Two former baggage handlers were acquitted Wednesday (Sep 3) by the High Court. The Judicial Commissioner said the trial judge had placed undue weight on the “unreliable and inadequate” evidence of their supposed accomplice and prosecution witness.

SINGAPORE: Two former baggage handlers convicted of stealing jewellery from passengers on India-bound flights were acquitted Wednesday (Sep 3) by the High Court.

In overturning the convictions of Mr Nagas Arumugam, 57, and Mr Geyabalan K Ramiah, 56, Judicial Commissioner See Kee Oon said the trial judge had placed undue weight on the “unreliable and inadequate” evidence of their supposed accomplice and prosecution witness Selvakumar Kanniappan.

The two men, who worked for Asia-Pacific Star, a subsidiary of SATS, were sentenced by the State Courts in January for theft. At the time, the prosecution said the men had targeted flights to India as they knew the baggage would usually contain gold and other valuables.

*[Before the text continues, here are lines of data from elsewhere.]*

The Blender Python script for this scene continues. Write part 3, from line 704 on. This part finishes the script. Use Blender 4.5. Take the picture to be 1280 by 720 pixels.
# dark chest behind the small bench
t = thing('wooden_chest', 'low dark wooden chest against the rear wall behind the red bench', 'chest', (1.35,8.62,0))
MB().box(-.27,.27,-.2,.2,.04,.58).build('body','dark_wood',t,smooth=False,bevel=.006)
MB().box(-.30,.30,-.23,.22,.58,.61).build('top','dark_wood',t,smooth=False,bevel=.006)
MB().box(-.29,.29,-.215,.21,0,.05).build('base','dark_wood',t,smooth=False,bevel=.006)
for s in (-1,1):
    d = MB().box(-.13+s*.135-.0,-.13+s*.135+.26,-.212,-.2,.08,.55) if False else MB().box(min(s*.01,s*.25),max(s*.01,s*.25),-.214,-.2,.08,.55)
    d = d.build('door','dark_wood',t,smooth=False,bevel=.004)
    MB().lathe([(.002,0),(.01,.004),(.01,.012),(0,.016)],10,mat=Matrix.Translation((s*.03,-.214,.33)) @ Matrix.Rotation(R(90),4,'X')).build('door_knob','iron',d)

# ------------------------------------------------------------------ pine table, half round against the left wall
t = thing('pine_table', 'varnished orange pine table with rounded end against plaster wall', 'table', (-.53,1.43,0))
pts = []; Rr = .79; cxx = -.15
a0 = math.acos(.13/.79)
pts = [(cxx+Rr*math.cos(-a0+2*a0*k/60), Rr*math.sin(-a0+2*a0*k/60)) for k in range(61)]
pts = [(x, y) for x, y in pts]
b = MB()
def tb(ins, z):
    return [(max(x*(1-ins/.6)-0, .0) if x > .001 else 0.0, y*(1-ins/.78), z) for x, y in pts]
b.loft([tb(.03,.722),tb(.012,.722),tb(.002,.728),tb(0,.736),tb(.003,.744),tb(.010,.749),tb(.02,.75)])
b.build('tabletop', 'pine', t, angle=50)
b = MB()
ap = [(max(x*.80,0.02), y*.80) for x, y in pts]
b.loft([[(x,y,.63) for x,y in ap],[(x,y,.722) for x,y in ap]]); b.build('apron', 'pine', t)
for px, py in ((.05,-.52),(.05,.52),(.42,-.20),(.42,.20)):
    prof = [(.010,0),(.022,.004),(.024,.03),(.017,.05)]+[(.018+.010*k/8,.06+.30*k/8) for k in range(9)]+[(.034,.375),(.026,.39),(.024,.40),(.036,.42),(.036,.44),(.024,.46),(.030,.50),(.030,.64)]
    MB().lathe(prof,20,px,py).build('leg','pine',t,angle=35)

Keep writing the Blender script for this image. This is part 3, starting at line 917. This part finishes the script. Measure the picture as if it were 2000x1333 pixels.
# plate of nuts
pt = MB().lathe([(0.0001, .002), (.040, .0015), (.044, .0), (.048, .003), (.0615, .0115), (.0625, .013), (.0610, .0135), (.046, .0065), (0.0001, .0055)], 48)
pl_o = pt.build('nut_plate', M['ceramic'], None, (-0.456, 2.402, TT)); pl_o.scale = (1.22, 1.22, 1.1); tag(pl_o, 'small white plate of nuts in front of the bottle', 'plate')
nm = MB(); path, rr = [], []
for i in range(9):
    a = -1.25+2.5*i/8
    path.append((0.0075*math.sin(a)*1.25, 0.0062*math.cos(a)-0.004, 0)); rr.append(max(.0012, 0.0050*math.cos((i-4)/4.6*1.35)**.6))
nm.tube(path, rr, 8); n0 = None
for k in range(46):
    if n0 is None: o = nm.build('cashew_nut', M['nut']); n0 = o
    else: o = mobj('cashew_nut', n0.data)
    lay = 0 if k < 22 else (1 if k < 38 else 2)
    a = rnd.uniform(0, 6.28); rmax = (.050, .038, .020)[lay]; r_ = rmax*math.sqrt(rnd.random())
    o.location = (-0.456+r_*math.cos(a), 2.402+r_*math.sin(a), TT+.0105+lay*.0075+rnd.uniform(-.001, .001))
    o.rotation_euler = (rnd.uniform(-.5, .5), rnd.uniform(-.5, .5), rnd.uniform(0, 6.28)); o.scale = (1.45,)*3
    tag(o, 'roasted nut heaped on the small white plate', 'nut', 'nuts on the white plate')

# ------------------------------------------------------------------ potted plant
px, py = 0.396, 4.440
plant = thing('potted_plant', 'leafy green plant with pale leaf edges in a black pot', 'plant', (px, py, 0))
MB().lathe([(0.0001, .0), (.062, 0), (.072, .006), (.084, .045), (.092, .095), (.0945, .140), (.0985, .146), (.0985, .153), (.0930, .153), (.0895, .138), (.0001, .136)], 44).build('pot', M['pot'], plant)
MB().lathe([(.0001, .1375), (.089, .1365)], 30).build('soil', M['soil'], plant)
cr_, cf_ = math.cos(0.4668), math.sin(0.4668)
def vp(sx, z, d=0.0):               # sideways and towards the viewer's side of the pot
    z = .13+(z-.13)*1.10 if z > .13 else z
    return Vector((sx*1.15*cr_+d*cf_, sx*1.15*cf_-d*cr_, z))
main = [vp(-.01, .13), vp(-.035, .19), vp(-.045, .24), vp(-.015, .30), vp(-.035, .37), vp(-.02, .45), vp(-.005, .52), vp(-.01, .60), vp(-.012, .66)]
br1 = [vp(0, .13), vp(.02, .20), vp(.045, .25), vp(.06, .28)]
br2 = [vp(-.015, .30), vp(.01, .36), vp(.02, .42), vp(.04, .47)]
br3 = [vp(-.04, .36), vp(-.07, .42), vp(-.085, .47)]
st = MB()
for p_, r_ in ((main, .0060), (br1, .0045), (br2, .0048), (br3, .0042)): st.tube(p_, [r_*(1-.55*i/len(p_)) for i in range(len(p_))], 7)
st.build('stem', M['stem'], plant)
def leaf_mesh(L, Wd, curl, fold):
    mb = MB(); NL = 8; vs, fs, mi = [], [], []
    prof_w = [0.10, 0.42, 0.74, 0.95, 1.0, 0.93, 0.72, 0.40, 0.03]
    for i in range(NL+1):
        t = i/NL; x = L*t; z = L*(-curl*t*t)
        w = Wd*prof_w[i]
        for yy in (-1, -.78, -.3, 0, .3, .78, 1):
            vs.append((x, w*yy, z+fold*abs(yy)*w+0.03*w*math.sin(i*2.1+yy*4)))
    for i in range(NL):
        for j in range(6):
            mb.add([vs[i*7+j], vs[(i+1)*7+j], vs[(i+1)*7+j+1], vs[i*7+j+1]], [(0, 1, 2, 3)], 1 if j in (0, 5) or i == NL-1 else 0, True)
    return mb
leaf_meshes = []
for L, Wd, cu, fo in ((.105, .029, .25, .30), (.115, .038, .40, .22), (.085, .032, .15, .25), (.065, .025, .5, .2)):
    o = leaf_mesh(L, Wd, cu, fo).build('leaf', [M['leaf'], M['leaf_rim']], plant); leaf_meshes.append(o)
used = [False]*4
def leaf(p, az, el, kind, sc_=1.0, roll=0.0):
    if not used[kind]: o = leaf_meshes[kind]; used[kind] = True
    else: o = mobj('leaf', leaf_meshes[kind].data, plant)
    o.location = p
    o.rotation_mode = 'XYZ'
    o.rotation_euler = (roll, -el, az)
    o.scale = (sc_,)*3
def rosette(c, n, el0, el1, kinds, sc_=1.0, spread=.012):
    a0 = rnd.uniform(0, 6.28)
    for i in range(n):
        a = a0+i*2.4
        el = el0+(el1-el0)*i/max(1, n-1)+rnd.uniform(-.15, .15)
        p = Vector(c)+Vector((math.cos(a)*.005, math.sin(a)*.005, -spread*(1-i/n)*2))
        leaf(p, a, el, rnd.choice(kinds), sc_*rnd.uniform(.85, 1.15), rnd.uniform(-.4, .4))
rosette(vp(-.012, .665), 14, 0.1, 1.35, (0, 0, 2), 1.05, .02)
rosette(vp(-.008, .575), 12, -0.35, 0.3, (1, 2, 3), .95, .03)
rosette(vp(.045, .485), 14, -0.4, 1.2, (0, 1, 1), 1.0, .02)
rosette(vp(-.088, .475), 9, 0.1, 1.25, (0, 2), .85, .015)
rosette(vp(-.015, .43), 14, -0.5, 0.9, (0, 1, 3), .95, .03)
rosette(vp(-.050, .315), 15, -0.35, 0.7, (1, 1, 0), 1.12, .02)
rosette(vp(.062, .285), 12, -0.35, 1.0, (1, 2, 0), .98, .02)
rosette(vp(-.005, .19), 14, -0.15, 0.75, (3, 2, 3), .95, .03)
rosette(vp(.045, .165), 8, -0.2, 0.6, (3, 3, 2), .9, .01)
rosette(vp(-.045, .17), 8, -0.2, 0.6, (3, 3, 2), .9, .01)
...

Mr Nagas — who was known as the “skipper” of the team — was sentenced to eight months’ jail, while Mr Geyabalan was sentenced to six months’ jail. Selvakumar and another man said to have been their accomplice, Ashley Francis, were earlier convicted and jailed between nine and 11 weeks for the offences committed in 2010 and 2011.

On Wednesday, defence lawyers cited inconsistencies in Selvakumar’s evidence. For instance, he had pleaded guilty to a charge of stealing Indian rupees for which no other accused persons were involved, yet had insisted the thefts could only be committed with the other accomplices, said Mr Nagas’ lawyers, Mr Subhas Anandan, Mr Sunil Sudheesan and Ms Diana Ngiam.

Mr Geyabalan’s lawyer K Mathialahan argued that the trial judge had not duly considered the possibility that others could have committed the theft.

Both men told reporters after their acquittal that they wanted their former jobs back. Mr Geyabalan said he is now doing contract cleaning work. Mr Nagas, a part-time driver, said he had borrowed from relatives to pay his legal bills and that the three-year case had embarrassed his family.